- Written task: Beginning with the very first line, please reproduce the entries exactly through the line containing "from mathutils import Vector, Matrix, noise".

::::::::::

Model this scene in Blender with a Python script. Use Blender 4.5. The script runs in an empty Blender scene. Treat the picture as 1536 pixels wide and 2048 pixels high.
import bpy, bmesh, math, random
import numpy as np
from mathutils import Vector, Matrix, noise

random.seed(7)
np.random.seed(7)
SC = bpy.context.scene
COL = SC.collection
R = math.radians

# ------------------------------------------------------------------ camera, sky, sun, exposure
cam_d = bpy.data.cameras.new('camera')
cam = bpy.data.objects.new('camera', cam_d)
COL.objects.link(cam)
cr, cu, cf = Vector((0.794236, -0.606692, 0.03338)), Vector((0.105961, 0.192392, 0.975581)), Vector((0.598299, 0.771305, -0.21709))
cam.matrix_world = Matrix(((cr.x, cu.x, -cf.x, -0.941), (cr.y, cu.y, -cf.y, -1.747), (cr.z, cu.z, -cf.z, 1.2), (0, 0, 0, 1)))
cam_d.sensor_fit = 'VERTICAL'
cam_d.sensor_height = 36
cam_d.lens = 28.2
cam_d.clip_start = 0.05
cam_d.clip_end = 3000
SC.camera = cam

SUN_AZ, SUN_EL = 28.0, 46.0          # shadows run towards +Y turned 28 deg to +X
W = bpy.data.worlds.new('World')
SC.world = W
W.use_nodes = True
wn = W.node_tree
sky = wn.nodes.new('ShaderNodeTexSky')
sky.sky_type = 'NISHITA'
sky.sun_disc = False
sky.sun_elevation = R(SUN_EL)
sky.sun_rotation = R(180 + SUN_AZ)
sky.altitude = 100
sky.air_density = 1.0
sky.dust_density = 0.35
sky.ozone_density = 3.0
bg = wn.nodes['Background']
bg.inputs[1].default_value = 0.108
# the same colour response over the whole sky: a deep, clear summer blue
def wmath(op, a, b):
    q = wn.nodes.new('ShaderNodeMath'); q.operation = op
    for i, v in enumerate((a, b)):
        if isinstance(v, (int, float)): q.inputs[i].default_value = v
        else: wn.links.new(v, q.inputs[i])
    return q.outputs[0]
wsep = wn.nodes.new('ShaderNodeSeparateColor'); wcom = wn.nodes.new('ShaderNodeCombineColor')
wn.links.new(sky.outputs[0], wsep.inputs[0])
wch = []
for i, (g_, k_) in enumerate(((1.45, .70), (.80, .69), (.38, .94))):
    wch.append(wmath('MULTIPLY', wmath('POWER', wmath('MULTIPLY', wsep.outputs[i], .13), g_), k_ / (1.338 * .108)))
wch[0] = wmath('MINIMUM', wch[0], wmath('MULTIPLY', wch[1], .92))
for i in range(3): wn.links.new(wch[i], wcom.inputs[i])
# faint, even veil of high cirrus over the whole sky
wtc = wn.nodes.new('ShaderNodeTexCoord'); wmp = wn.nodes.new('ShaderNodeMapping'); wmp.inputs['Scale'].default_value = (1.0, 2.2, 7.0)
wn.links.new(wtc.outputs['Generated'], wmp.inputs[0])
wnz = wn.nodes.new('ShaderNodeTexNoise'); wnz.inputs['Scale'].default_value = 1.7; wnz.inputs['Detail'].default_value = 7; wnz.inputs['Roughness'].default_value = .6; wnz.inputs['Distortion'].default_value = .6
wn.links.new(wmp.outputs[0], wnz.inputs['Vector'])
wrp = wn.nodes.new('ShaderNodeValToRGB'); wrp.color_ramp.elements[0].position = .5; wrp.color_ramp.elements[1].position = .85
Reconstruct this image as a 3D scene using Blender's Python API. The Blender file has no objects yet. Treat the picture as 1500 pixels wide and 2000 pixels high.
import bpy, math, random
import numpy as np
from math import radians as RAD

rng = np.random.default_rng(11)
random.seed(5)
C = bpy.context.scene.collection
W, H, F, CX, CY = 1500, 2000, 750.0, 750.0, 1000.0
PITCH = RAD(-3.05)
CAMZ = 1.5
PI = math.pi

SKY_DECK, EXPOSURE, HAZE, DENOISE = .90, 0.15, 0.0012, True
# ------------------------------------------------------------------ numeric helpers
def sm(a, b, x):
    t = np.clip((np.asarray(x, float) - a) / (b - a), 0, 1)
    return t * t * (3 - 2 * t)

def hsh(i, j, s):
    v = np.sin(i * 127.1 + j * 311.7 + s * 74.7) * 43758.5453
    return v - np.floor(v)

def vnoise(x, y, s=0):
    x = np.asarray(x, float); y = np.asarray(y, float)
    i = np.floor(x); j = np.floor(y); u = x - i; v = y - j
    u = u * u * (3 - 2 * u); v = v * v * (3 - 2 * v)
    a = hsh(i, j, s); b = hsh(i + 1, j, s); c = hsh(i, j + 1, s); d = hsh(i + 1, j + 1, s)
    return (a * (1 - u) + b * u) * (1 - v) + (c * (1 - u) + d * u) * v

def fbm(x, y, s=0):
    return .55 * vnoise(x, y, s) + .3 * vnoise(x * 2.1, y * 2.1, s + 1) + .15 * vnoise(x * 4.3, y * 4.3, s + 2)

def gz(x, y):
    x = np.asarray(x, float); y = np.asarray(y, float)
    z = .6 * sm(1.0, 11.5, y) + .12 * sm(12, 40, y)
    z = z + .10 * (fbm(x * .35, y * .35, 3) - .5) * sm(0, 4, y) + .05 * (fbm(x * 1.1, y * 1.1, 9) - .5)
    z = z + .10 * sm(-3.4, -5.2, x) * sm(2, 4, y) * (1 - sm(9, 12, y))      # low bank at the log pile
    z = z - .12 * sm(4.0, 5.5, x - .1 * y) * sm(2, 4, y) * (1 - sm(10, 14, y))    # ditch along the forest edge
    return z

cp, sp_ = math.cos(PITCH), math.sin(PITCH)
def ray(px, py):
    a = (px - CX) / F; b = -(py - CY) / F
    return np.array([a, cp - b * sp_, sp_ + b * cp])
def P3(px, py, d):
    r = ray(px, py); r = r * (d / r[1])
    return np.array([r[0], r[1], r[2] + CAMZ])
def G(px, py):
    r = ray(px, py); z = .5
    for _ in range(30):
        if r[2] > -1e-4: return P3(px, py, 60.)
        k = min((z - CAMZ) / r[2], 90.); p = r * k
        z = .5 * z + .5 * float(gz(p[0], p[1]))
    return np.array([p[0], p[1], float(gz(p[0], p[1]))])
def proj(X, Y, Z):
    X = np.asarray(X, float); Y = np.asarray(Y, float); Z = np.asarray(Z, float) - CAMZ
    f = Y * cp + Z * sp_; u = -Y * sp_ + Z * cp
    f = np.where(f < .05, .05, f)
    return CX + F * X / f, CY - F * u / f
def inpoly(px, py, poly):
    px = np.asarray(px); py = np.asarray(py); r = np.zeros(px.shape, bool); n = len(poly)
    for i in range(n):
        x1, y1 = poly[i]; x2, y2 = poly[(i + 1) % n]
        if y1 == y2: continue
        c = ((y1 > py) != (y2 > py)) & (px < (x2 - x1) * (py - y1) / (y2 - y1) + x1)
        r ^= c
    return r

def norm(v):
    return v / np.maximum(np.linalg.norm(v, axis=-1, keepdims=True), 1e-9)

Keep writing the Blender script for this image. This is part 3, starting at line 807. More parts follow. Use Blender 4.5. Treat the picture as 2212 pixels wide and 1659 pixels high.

::::::::::

- Answer:
Model this scene in Blender with a Python script. Use Blender 4.5. The script runs in an empty Blender scene. Treat the picture as 1536 pixels wide and 2048 pixels high.
import bpy, bmesh, math, random
import numpy as np
from mathutils import Vector, Matrix, noise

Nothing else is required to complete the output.